From: Antoine Leca (Antoine10646@leca-marti.org)
Date: Wed Apr 13 2005 - 02:51:22 CST
David Starner wrote:
> On Apr 12, 2005 2:58 PM, Patrick Andries wrote:
>> The proper reference could often use a localized name. No need to
>> show users an English long winded name (with potentially a spelling
Patrick did a mistake above, probably misguided by the usual language used
on this list to make us able to speak together. It used "English", where of
course he meant "Standardese", this particular dialect where words should
have unambiguous meanings, etc., dialect which is used when it comes to give
a long name to a character, as everything in the body of a standard.
>> The proper reference could often use a localized name. No need to
>> show users an English long winded name (with potentially a spelling
>> mistake and missing diacritics when compared to the local tradition
>> spelling), one could very well show Chinese, Spanish, German or
>> French names of the characters.
> And what about the correct English names?
Well, consider that _this time_ English would not experience any advantage
over the other languages in the world, and that English developpers should
ALSO do their little bit of work to have their proper localization.
Even if it is WIDELY more work than usual (sorry it hits you guys), please
consider:
-- that the biggest part of the work is already done, since Standardese is
close (but not the same as) U.S. English
-- that English is among the widest spocken languages in the world, so you
guys should not have too much problem to find workload to have the job done
(something quite a bit more difficult to say Maltese.)
-- that this bring a formidable opportunity to your British, Canadian _and_
Australian cousins to have the proper orthographies shown ;-).
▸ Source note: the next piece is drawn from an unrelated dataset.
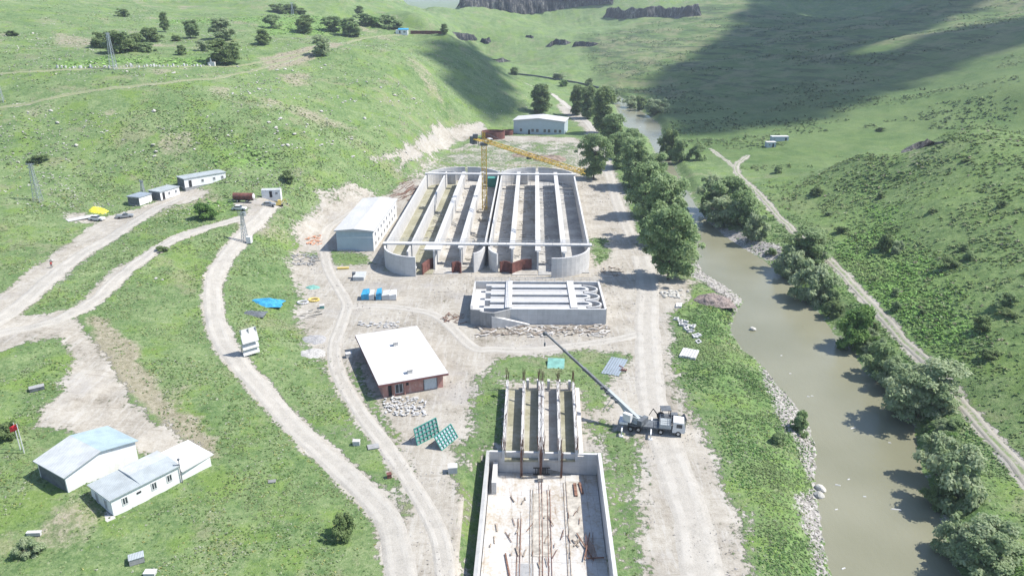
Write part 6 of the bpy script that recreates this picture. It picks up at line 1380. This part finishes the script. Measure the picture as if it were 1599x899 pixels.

Sorry if you consider me a bit blunt on this issue, but we are on the
Unicode mailing list, which is supposed to be concerned with i18n/l10n.
And sometimes it happens to be two ways, not always one way.
> There are a lot of English speaking users out there who would like
> correct names, too.
The bad fact is that this set of "English speaking users" are likely to be
much more wide than any other group, or perhaps second only to the Chinese
reading users (not even sure): many people here, including Patrick (!),
consider the long names, or perhaps the long name completed with the
annotations, as published by Unicode or ISO, to be the English names of the
characters.
This is so because English speaking (or more exactly English reading) is
becoming a given (requisite, depending from where you're looking) for many
computing related tasks. The very idea of i18n could have been to avoid
this. We could see here how well it succeeds, in this forum.